ГЛАВА XI. Общество и его организация
Наука одержала верх; атака, которую теология и скепсис в конце V века предприняли против естествознания, была отбита. Те самые люди, которых взрастили Сократ и Платон, по большей части отреклись от миросозерцания своих учителей, хотя, быть может, и полагали, что остаются верны духу сократовского учения. Ибо работою одного столетия был накоплен огромный запас положительных знаний, который отныне служил несокрушимой преградой как против необузданного умозрения, так и против бесплодного отрицания.

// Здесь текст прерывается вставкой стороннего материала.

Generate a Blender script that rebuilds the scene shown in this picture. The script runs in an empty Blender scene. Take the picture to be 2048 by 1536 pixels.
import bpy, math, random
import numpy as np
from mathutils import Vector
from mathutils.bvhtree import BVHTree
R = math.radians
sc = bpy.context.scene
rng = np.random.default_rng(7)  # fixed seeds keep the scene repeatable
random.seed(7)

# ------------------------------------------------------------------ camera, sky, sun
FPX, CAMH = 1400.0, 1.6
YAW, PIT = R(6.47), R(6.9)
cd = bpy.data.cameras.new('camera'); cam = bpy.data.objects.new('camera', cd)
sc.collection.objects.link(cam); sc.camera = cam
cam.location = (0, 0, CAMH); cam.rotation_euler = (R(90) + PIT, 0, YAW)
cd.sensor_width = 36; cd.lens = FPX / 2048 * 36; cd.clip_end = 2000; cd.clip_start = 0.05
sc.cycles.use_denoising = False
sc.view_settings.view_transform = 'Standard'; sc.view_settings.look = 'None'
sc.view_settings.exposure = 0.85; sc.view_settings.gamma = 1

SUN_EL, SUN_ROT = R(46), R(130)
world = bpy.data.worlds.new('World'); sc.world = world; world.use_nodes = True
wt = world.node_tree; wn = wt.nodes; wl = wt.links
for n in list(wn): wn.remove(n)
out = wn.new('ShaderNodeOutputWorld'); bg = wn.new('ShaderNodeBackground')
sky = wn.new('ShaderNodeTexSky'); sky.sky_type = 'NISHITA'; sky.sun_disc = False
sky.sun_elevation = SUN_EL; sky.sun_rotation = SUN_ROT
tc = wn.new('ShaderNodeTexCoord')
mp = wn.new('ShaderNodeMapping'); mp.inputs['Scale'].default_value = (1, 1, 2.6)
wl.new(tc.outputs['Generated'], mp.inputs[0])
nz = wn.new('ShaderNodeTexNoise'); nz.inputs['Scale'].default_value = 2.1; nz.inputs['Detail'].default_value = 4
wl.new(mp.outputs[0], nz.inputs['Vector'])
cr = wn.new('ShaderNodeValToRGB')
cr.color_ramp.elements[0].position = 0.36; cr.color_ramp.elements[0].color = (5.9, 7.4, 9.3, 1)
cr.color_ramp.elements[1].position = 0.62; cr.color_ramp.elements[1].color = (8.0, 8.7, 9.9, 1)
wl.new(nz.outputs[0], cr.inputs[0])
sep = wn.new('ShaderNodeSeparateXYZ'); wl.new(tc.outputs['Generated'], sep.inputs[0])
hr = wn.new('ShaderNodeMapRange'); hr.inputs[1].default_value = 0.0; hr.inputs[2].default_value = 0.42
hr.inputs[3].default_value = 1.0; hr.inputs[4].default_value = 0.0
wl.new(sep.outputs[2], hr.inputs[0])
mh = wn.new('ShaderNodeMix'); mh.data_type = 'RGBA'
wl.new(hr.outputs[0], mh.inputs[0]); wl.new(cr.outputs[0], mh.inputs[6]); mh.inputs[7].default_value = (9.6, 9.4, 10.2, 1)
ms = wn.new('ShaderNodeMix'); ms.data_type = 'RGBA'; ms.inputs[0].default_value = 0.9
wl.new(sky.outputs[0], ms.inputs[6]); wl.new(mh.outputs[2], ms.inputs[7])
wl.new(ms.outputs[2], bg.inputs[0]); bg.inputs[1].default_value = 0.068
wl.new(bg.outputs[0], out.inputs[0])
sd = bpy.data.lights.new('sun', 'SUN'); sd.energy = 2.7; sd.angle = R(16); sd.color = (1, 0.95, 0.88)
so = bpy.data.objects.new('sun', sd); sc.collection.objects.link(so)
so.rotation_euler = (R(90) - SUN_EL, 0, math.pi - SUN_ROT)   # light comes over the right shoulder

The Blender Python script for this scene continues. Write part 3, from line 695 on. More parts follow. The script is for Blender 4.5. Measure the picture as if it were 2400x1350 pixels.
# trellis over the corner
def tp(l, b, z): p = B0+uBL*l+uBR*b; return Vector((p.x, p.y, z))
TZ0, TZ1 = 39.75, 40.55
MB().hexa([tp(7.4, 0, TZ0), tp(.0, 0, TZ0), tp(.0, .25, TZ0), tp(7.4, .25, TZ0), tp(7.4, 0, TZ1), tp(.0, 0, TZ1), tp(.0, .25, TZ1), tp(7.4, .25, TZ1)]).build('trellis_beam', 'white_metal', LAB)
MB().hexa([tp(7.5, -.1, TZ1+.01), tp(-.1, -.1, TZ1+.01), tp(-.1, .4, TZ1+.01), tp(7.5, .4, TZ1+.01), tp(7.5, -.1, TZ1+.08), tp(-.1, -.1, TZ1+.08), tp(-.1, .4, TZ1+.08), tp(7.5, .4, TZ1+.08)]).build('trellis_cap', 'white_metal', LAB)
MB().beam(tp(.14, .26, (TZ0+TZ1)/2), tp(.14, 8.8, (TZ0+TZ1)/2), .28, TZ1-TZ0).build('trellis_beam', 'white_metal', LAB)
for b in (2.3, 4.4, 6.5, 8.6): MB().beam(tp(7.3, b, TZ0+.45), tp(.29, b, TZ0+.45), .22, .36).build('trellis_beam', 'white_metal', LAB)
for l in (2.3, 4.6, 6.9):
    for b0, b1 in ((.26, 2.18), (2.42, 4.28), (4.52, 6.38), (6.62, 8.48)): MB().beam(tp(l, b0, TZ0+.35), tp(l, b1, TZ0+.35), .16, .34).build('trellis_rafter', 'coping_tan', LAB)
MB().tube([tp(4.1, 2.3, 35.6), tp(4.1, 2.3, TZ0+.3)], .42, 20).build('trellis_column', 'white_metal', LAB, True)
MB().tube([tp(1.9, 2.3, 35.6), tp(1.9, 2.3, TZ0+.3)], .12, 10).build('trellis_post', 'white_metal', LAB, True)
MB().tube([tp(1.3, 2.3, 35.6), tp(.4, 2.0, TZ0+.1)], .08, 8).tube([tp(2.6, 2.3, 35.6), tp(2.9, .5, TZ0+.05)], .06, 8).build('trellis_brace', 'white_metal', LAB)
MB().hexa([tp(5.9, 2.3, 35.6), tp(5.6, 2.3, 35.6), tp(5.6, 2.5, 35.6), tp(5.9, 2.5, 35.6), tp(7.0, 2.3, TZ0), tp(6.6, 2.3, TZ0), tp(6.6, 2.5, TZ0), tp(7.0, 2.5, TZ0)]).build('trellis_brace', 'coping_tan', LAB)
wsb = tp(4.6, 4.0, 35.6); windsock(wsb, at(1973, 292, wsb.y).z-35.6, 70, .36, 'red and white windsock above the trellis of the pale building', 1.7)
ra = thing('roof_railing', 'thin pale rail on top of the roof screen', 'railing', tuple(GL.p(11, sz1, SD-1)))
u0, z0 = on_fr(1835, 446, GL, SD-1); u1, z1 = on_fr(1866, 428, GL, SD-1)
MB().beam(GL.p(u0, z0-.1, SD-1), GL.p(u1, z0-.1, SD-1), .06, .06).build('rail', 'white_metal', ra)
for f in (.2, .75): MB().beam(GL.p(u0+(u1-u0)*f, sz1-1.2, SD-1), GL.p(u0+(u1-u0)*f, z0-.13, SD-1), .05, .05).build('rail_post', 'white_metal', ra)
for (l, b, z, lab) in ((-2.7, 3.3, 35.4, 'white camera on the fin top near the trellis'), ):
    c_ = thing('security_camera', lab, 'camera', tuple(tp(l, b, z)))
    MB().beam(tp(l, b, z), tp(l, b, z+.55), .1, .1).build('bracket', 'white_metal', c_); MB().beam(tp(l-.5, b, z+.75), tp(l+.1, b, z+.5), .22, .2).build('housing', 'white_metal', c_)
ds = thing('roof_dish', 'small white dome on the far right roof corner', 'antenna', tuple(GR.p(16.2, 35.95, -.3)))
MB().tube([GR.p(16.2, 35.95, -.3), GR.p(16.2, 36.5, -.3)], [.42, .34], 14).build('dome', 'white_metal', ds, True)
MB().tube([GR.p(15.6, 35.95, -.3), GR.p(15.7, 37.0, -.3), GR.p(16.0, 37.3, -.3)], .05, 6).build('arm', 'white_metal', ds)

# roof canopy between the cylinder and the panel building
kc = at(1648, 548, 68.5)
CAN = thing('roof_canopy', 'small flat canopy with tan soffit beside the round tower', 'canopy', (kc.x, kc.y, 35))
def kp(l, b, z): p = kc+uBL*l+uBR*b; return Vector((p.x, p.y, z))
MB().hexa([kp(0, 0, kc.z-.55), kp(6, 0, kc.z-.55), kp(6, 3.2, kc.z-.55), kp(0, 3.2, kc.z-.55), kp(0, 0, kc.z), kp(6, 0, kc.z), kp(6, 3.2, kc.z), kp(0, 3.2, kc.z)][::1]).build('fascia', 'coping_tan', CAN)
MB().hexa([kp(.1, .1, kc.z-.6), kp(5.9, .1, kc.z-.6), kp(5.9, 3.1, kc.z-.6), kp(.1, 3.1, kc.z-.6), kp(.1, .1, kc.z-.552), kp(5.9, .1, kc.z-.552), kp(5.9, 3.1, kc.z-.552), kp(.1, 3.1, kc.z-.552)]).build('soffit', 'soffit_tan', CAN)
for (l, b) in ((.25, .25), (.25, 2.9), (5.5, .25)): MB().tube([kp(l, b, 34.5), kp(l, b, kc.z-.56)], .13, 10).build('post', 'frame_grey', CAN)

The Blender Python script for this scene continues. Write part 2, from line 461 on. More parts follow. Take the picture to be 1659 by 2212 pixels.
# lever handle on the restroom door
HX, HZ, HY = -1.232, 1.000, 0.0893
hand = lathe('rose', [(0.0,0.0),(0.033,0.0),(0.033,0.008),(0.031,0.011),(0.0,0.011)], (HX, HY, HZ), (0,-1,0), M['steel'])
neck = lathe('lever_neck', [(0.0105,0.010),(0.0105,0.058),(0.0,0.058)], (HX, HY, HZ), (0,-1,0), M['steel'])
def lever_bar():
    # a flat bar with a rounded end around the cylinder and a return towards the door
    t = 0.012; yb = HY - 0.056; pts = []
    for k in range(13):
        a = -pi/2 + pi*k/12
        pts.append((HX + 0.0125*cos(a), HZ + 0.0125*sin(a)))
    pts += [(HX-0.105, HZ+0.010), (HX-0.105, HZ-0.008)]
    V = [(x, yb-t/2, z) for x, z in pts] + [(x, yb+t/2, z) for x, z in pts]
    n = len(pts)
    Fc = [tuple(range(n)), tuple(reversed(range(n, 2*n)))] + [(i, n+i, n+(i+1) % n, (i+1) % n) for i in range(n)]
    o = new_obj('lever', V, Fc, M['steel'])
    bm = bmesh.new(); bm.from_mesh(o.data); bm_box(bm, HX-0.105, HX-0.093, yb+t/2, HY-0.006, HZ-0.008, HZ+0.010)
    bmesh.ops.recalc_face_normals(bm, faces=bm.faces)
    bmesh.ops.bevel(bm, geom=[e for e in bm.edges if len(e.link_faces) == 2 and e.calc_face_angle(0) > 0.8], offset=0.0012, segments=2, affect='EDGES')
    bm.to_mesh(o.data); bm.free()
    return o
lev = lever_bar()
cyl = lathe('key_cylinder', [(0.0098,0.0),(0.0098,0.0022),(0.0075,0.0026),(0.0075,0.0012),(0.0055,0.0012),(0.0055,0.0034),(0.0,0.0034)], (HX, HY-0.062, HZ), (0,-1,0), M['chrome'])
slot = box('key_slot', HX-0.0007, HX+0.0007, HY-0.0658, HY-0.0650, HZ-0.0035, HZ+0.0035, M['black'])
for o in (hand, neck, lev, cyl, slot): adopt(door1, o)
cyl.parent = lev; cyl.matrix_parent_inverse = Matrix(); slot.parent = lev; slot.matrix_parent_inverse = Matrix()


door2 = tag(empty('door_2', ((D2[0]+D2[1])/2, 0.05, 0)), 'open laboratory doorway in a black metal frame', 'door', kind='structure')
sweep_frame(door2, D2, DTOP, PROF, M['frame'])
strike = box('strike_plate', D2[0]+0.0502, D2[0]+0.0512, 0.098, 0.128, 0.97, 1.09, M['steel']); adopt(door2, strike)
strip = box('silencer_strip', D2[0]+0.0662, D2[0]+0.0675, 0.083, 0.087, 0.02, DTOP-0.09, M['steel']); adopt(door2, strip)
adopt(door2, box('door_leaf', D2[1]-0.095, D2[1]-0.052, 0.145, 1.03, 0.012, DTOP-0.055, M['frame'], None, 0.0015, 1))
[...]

И не только в глубину разрослась наука, но и вширь. Горсть одиноких мыслителей, которая в эпоху Перикла посвятила свои силы исканию истины, непонятая, а часто и гонимая образованной и необразованной массой, с течением времени приобретала все больше последователей; ее усилиями была создана обширная специальная литература, обнимавшая все отрасли тогдашнего знания.
Ввиду этих условий изменилось и отношение общества к науке. Со времени Сократа уже ни один философ не был гоним в Афинах за свое учение; если Аристотель после смерти Александра принужден был покинуть Афины, то это было обусловлено политическими причинами, и обвинение в оскорблении религии служило лишь предлогом. Правда, ни Афины, ни — насколько мы знаем — какая-либо другая греческая республика ничего не сделали в эту эпоху для поощрения науки. Школы, основанные Демокритом в Абдере, Платоном в Академии близ Афин и позднее Аристотелем в Ликее, были вполне частными учреждениями, которые содержались либо на средства самих основателей, либо на взносы учеников. Требование Платона, чтобы государство приняло на себя заботу об обучении юношества математике, астрономии, теории гармонии и философии, осталось благим желанием; когда афинское правительство в эпоху Филиппа начало следить за элементарным обучением детей, то это было уже очень много. Зато монархия признала поощрение науки одной из задач государства. Оба сиракузских Дионисия, отец и сын, и македонский царь Пердикка II привлекали к своим дворам, философов и сами принимали деятельное участие в цх исследованиях; Филипп поручил Аристотелю воспитание своего сына Александра, а Клеарх Гераклейский, сам ученик Платона, был первым государем, основавшим библиотеку.
Распространение образования на все более широкие круги общества не могло не повлиять и на нравственный уровень последнего. Ибо если софистическо-сократовское положение, что добродетель основана на знании, в этой безусловной форме и неверно, то невозможно отрицать, что в общем образованные народы стоят в нравственном отношении выше необразованных, а в пределах одного и того же народа — образованные классы выше необразованных. Не будь этого — было бы жаль каждой копейки, истраченной государством на дело народного образования. Правда, современники обыкновенно не замечают этического прогресса: тем сильнее чувствуются недостатки существующего, а между тем люди во все времена были склонны идеализировать прошлое. Так, уже Гесиод оплакивает нравственный упадок своего времени; совершенно так же аттическая комедия противопоставляет современной испорченности доброе старое время марафонских бойцов, а у ораторов сопоставление добродетелей отцов с деморализацией современного им поколения становится общим местом. Разумеется, все эти пессимистические рассуждения в известном смысле справедливы: в них выражается сознание, что современный строй далек от идеала, ложен обыкновенно лишь вывод, что прошлое было лучше.